At this point, I would like to hand back to Reiner for some words on the guidance 2022.

Reiner Winkler

Yeah. Thank you, Peter. Based on the strong results achieved over the first nine months and the current environment, we can slightly increase our guidance. We have upgraded our group revenue outlook in euros to the range of €5.4 billion to €5.5 billion based on the stronger FX rate of an average $1.05. Within this, the expected revenues for the Commercial MRO revenue to increase from a growth in the high teens to growth of about 20%. The top line outlook for the military commercial OE and spare parts business remains unchanged.

The EBIT adjusted is expected to grow stronger than initially anticipated, and we now expect a growth in the low 30% range. Our previous expectation was mid 20% growth.

The outlook for the cash conversion rate is also confirmed and we have now forecasted a narrower range of 60% to 70% from a broader mid to high double-digit percentage range. So, with this positive outlook, we end the presentation.

Thank you very much for your attention. And we are now ready to answer your questions.

Question-and-Answer Session

Operator

[Operator Instructions]. Robert Stallard from Vertical Research, may we have your question?

Robert Stallard

Two from me. First of all, I was wondering if you could clarify what the spare parts growth was in the third quarter of the year, whether you’re expecting any positive impact from the pull forward of the Pratt & Whitney price increases in the fourth quarter?

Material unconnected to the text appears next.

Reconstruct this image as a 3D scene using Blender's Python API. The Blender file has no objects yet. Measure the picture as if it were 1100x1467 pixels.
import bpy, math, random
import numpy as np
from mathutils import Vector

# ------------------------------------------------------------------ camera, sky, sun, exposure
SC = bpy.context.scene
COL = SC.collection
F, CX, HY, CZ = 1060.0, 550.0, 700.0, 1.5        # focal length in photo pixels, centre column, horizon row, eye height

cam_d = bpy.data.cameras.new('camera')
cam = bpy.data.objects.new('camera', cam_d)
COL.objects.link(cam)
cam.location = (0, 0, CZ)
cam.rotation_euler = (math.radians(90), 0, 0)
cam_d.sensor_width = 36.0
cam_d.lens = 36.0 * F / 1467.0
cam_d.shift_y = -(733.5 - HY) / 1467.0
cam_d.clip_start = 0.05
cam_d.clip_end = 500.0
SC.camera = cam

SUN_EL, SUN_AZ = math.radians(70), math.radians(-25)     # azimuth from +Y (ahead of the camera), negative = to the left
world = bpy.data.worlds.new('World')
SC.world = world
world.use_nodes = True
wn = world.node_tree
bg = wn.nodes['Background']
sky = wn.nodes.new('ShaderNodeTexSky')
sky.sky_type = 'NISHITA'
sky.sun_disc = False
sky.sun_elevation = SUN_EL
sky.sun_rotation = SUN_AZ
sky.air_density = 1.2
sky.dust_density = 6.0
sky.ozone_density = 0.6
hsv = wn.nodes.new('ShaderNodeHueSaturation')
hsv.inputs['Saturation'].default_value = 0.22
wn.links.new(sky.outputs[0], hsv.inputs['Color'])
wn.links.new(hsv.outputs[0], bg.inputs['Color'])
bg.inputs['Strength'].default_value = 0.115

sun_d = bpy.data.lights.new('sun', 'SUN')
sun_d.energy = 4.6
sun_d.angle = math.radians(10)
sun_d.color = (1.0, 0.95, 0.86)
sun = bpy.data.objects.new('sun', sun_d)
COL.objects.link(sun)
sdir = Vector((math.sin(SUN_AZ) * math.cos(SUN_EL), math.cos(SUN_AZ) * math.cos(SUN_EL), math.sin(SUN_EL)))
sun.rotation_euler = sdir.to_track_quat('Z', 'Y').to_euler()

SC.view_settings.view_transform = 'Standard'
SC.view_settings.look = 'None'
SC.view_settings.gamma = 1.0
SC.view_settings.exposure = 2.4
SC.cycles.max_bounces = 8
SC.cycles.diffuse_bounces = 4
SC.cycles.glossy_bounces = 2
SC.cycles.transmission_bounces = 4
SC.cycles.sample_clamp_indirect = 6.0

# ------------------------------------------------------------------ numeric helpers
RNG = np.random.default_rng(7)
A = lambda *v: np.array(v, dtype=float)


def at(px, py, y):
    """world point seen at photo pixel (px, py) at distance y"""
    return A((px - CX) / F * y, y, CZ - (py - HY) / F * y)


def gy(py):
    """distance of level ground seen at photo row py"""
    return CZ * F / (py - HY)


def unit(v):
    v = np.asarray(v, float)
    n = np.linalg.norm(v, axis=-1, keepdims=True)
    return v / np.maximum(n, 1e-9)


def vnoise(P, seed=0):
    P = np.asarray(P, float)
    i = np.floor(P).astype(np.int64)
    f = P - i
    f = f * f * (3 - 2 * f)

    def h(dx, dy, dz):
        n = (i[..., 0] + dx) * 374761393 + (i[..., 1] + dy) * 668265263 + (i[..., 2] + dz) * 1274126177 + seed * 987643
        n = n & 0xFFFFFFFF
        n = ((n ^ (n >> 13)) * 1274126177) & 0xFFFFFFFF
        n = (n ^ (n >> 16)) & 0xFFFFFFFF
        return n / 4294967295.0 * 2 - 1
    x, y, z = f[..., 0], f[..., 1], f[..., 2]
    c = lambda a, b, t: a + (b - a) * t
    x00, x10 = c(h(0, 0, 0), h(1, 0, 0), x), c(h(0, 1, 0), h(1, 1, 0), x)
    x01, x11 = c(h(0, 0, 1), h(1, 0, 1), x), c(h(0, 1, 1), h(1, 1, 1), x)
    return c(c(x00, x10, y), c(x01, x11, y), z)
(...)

And then secondly, could you give us an update on your expectations for the energy situation in Europe and whether you’re facing any shortages?

Reiner Winkler

Coming to your first questions regarding spare parts, and so in the third quarter, it was roughly up – spare parts portfolio was roughly up 20%. And yes, the September was a bit stronger compared to its July and August. And that might be driven by spare parts price list increase by Pratt & Whitney. But you cannot obviously quantify that. But definitely the September was the strongest month in the quarter.

Peter Kameritsch

On the energy situation, I think there’s no news flow from that. Actually, at MTU, we do not see any shortages for energy. I think we have mentioned it already that we have a very low exposure, especially to gas. And we have also switched to other energy sources in many regions. So, I would not expect for this year and for next year, huge issues for MTU.

Robert Stallard

Just a quick follow-up on that, Reiner. I think Airbus had said that they’d started to do some sort of buffer stocking in case there was an energy problem in the winter. Have you been doing anything similar to that? Have your suppliers been doing anything like that?

Reiner Winkler

I don’t know that. Sorry. But we can check it, but – no, we didn’t create a buffer stock for, let’s say, a blackout or something like that. So we don’t foresee such a scenario currently.

Operator

Mr. George Zhao from Bernstein, may we have your question?

George Zhao

First, on the guidance, I guess what drove the organic revenue guide upgrade for the MRO division, considering that the GTF work has been coming in lower than what you expected? And then second one, turning to, I guess, the cargo, I guess what’s your outlook for just cargo traffic? And how do you assess the trade-off between recession risks and the slow widebody recovery for your dedicated cargo fleet?

Reiner Winkler

I wouldn’t call it weakness because doing less on PW11 or the PW1100 fleet is finally a good message as we don’t have the aftermarket cost, the contracts are finally – the aftermarket contracts are finally more profitable. A part of the, let’s say, weakness was sorted already in the half year. And now, we have a bit stronger business in the independent MRO contracts, like the V2500, for example. And what we currently see is really a strong business with IGT, so industrial gas turbines, which we do in our Berlin facility. So we see very rich and heavy work scopes that is very healthy and also very profitable business.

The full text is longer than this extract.